Zuzol - jest problem z ignorowaniem tego typu wątków z trzech prostych przyczyn:
- jedni się wyłamują i odpowiadają,
- innych trafia szlag i coś tam popsioczą albo podadzą link
- jeszcze inni zignorują a dwie godziny później delikwent założy kolejne dwa wątki o tym samym albo nieco zmienionym tytule.
Aha, i mam jeszcze pytanie a propos tych 50-ciu plansz do wyszukiwania konkretnego wątku: Jaką masz pewność, że tej osobie będzie się chciało szukać konkretnego wątku wśród.. dajmy na to pięciuset sztuk? (a jest to duuużo zaniżona liczba wątków).. ?
Odpowiedź jest prosta: nie będzie mu się chciało. Skąd to wiem? Bo wyszukiwarką też mu się nie chciało. I wracamy do punktu wyjścia. :/
No to weźmy wszyscy to osrajmy z góry na dół i wyjedzmy do Irlandi bo w tym karaju i tak nie da sie nic racjonalnego przeprowadzić bo wszyscy mają wszystko w dupie i wszystko robią na przekór.
Wku... mnie takie gadanie i takie myślenie. Weźmy rozpocznijmy gadanie jak coś ulepszyć i poprawić strzępmy ozory a na koniec olejmy to wszystko bo to i tak nie ma sensu i gówno z tego wyjdzie. Najlepiej jest zostać przy obecnym status quo bo tak jest najwygodniej. Wkurwia nas to patrzyć na to nie możemy ale żeśmy sie przyzwyczaili do tego szamba i wygodnie nam sie w nim siedzi. Typowo polskie myslenie.
Niemam roboty.
A jakie masz wykształcenie?
Elektryk.
No to sie przekwalifikuj.
Po co skoro i tak nie znajde roboty.
Standard w tym karju. Ja jakoś nie mam problemów ze znalezieniem roboty. Może dlatego że na obecną chwilę mam cztery zawody. Co to ma wspólnego z tematem tej rozmowy ?

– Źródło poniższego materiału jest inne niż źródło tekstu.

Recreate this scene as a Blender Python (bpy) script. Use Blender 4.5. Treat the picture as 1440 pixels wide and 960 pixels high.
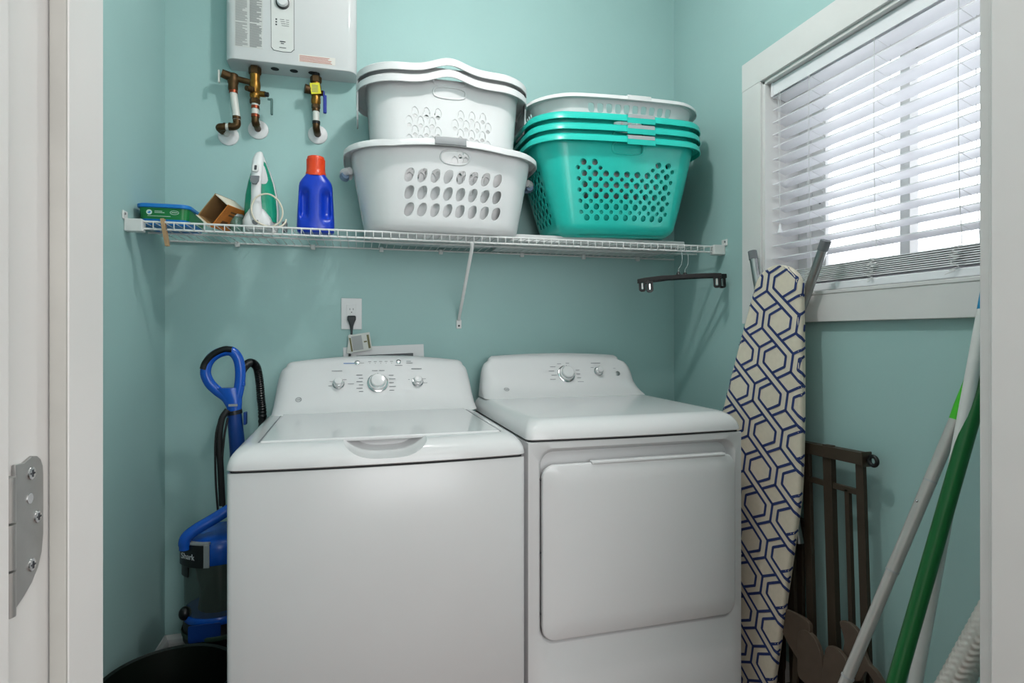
import bpy, bmesh, math, random
from mathutils import Vector, Matrix
random.seed(7)
PI = math.pi
SC = bpy.context.scene
COL = SC.collection
for o in list(bpy.data.objects): bpy.data.objects.remove(o)

# ------------------------------------------------------------------ camera, world, light, exposure
cam = bpy.data.cameras.new('camera'); cam_o = bpy.data.objects.new('camera', cam); COL.objects.link(cam_o)
cam.sensor_width = 36.0; cam.lens = 814.0 / 1440.0 * 36.0; cam.shift_y = -10.0 / 1440.0; cam.clip_start = 0.02
cam_o.location = (0, 0, 1.17); cam_o.rotation_euler = (math.radians(90), 0, math.radians(-14.8))
SC.camera = cam_o
SC.view_settings.view_transform = 'Standard'; SC.view_settings.look = 'None'
SC.view_settings.exposure = 0.18; SC.view_settings.gamma = 1.0; SC.view_settings.use_curve_mapping = False

w = bpy.data.worlds.new('world'); SC.world = w; w.use_nodes = True
bg = w.node_tree.nodes['Background']; bg.inputs[0].default_value = (0.90, 0.95, 1.0, 1); bg.inputs[1].default_value = 4.4

def lamp(name, kind, loc, power, color=(1, 1, 1), size=0.1, rot=(0, 0, 0), size_y=None, parent=None):
    l = bpy.data.lights.new(name, kind); l.energy = power; l.color = color
    if kind == 'AREA':
        l.shape = 'RECTANGLE' if size_y else 'DISK'; l.size = size
        if size_y: l.size_y = size_y
    else: l.shadow_soft_size = size
    o = bpy.data.objects.new(name, l); COL.objects.link(o); o.location = loc; o.rotation_euler = rot
    return o
ROOM_LAMP = (0.38, 1.18, 2.56)
lamp('room_lamp_light', 'POINT', ROOM_LAMP, 22.0, (1.0, 0.98, 0.96), 0.045)
lamp('hall_lamp_light', 'AREA', (0.10, -0.70, 2.68), 17.0, (1.0, 0.98, 0.96), 1.8)
# added soft frontal fill behind the camera; no window is built there
lamp('front_fill_light', 'AREA', (0.55, -1.62, 1.62), 33.0, (0.97, 0.99, 1.0), 1.3, (math.radians(90), 0, 0), 1.5)

# ------------------------------------------------------------------ materials
def lin(c):
    if isinstance(c, str):
        c = [int(c[i:i + 2], 16) / 255 for i in (0, 2, 4)]
    return tuple((x / 12.92 if x <= 0.04045 else ((x + 0.055) / 1.055) ** 2.4) for x in c)
MATS = {}
def mat(name, col, rough=0.5, metal=0.0, var=0.04, scale=12.0, bump=0.0, bscale=200.0, spec=0.5, trans=0.0, alpha=1.0, coat=0.0, emit=None, estr=0.0, ior=1.45):
    if name in MATS: return MATS[name]
    m = bpy.data.materials.new(name); m.use_nodes = True
    nt = m.node_tree; p = nt.nodes['Principled BSDF']; c = lin(col)
    tc = nt.nodes.new('ShaderNodeTexCoord')
    nz = nt.nodes.new('ShaderNodeTexNoise'); nz.inputs['Scale'].default_value = scale; nz.inputs['Detail'].default_value = 4
    nt.links.new(tc.outputs['Object'], nz.inputs['Vector'])
    rp = nt.nodes.new('ShaderNodeValToRGB')
    rp.color_ramp.elements[0].position = 0.3; rp.color_ramp.elements[1].position = 0.7
    rp.color_ramp.elements[0].color = tuple(x * (1 - var) for x in c) + (1,)
    rp.color_ramp.elements[1].color = tuple(min(1, x * (1 + var)) for x in c) + (1,)
    nt.links.new(nz.outputs['Fac'], rp.inputs['Fac']); nt.links.new(rp.outputs['Color'], p.inputs['Base Color'])
    p.inputs['Roughness'].default_value = rough; p.inputs['Metallic'].default_value = metal
    p.inputs['Specular IOR Level'].default_value = spec; p.inputs['IOR'].default_value = ior
    p.inputs['Transmission Weight'].default_value = trans; p.inputs['Alpha'].default_value = alpha
    p.inputs['Coat Weight'].default_value = coat
    if emit: p.inputs['Emission Color'].default_value = lin(emit) + (1,); p.inputs['Emission Strength'].default_value = estr
    if bump:
        n2 = nt.nodes.new('ShaderNodeTexNoise'); n2.inputs['Scale'].default_value = bscale; n2.inputs['Detail'].default_value = 3
        nt.links.new(tc.outputs['Object'], n2.inputs['Vector'])
        b = nt.nodes.new('ShaderNodeBump'); b.inputs['Strength'].default_value = bump; b.inputs['Distance'].default_value = 0.002
        nt.links.new(n2.outputs['Fac'], b.inputs['Height']); nt.links.new(b.outputs['Normal'], p.inputs['Normal'])
    MATS[name] = m; return m
WALL = mat('teal_wall_paint', '9fc0be', 0.5, spec=0.25, var=0.02, scale=3, bump=0.12, bscale=90)
TRIM = mat('white_trim_paint', 'd6d5d4', 0.35, var=0.015)
CEIL = mat('ceiling_paint', 'e4e4e2', 0.8, var=0.02, bump=0.2, bscale=60)
HALL = mat('hall_paint', 'dcdad6', 0.7, var=0.02)
WOOD = mat('brown_floor_wood', '6e3f2c', 0.4, var=0.25, scale=8)
ENAMEL = mat('white_enamel', 'cfcfd0', 0.10, var=0.005, spec=0.35, coat=0.0)
PANEL = mat('panel_plastic', 'cfcfd0', 0.38, var=0.005, spec=0.2)
SHEET = mat('white_sheet_metal', 'cacacb', 0.22, var=0.006)
DARKGAP = mat('dark_gap', '242628', 0.8)
GREYP = mat('grey_print', '6d7074', 0.6)
DPRINT = mat('dark_print', '3c3f44', 0.6)
CHROME = mat('chrome', 'c9cacb', 0.15, 1.0, var=0.02)
STEEL = mat('brushed_steel', 'a3a4a4', 0.38, 1.0, var=0.05, scale=40)
HINGE = mat('satin_nickel', 'a9a9a8', 0.42, 0.8, var=0.06, scale=60)
PWHITE = mat('white_plastic', 'd8d8d9', 0.36, var=0.01)
WIREW = mat('white_vinyl_coat', 'd9d9d8', 0.35, var=0.01)
TEAL = mat('teal_plastic', '25bfb1', 0.28, var=0.02)
TGREY = mat('grey_grip', 'a7a9ac', 0.5)
DGRIP = mat('dark_grey_grip', '85878a', 0.5)
BLUEP = mat('blue_grey_grip', '7e93ad', 0.5)
BRASS = mat('aged_brass', '86602a', 0.36, 0.85, var=0.25, scale=60)
COPPER = mat('copper_ring', '8c4630', 0.4, 0.8, var=0.2, scale=60)
BRONZE = mat('dark_bronze', '4f3a22', 0.45, 0.7, var=0.25, scale=60)
PEX = mat('white_pipe', 'cfcfc9', 0.4)
BLACK = mat('black_plastic', '0c0d0f', 0.35)
RUBBER = mat('black_rubber', '141415', 0.6)
CORDG = mat('grey_rubber_cord', '3d4042', 0.55)
BLUEB = mat('blue_bottle_plastic', '0b37b5', 0.3, var=0.03)
ORANGE = mat('orange_cap_plastic', 'd8431a', 0.35)
VBLUE = mat('vacuum_blue', '0f4fae', 0.25, var=0.03)
VDBLUE = mat('vacuum_dark_blue', '0d3577', 0.35)
VGREY = mat('vacuum_grey', '8c9193', 0.4)
VCUP = mat('smoked_cup', '4a5650', 0.12, alpha=0.55)
CREAM = mat('cream_cotton', 'd9cfbd', 0.85, var=0.03, scale=80, bump=0.3, bscale=900)
NAVY = mat('navy_print', '2b3a6d', 0.85)
GATE = mat('brown_gate_metal', '3f352a', 0.5, 0.2, var=0.1)
GLASS = mat('window_glass', 'ffffff', 0.0, trans=1.0, var=0.0)
SLAT = mat('white_slat', 'e6e6ea', 0.42, var=0.01)
CORD = mat('white_cord', 'd8d8d8', 0.8)
GREEN = mat('green_pole', '0f5a27', 0.3, var=0.05)
LIME = mat('lime_grip', '3fae22', 0.45)
BLUTIP = mat('blue_tip', '1280ad', 0.4)
POLEG = mat('grey_pole', 'b3b1ae', 0.32, 0.3)
POLEW = mat('white_pole', 'd0d0ce', 0.35)
CARD = mat('cardboard', '9b7a50', 0.85, var=0.08)
CARDW = mat('cardboard_edge', 'd8d0c0', 0.8)
ORBOX = mat('orange_box_print', 'c9772e', 0.6, var=0.2, scale=30)
PEGW = mat('peg_wood', 'a98a68', 0.75, var=0.12, scale=50)
BINM = mat('dark_bin_plastic', '0e1410', 0.3)
RED = mat('red_cloth', '8d2f2c', 0.8)
TUBG = mat('green_label', '15743a', 0.35, var=0.1, scale=25)
TUBB = mat('blue_tub', '1b77c4', 0.35)
MINT = mat('mint_plastic', '1fa181', 0.22, trans=0.25)
BOARDW = mat('white_board', 'd4d4d4', 0.6)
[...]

To że sie próbuje do skutku. Zacznijmy od najprostszego rozwiązania. Za parę miesięcy rozważymy czy jest szens to dalej kontynuować czy raczej nie zdało egzaminu. W miedzy czasie może ktoś wpadnie na coś lebszego.
A co do tego że i tak nikomu sie nie chce.
Wątków za forum jest pod dostatkiem na każdy temat. Zablokować możliwość twożenia nowych, można dopisywać sie tylko do starych i koniec
Aldaron / 2007-11-25 16:23:01 /
Masz rację @MILO ignorowanie nie jest rozwiązaniem.
@Aldaron, Twój pomysł jest... hmm nie jestem przekonany do Twojej koncepcji, bo jak sam zauważyłeś powstanie bardzo długi "wątek do zadawania pytań" i z czasem nikomu nie będzie się chciało go czytać całego w poszukiwaniu linku do problemu, który go interesuje. Nie twierdzę również, że mój pomysł jest dobry, ale moim zdaniem wymuszone uruchamianie wyszukiwarki przy próbie założenia nowego postu może okazać się bardziej skuteczne. Zakładając nowy post nikt logicznie myślący nie wpisze POMOCY!!!, RATUNKU!!!, bo co znajdzie wyszukiwarka :)?
Poza tym korzystając z wyszukiwarki nigdy mi się nie zdarzyło, żeby wyskoczyło więcej niż 20-30 linków (a kilka z nich się powtarzało!) zawierających interesujący mnie problem.
Nie ma co liczyć na samodyscyplinę, nie wśród "nowych" przynajmniej. Tak jak już powiedziałem, moderator powinien bezwzględnie usuwać bezsensownie tytułowane wątki, nie blokować tylko usuwać. Banowanie również nauczyłoby szacunku dla forum.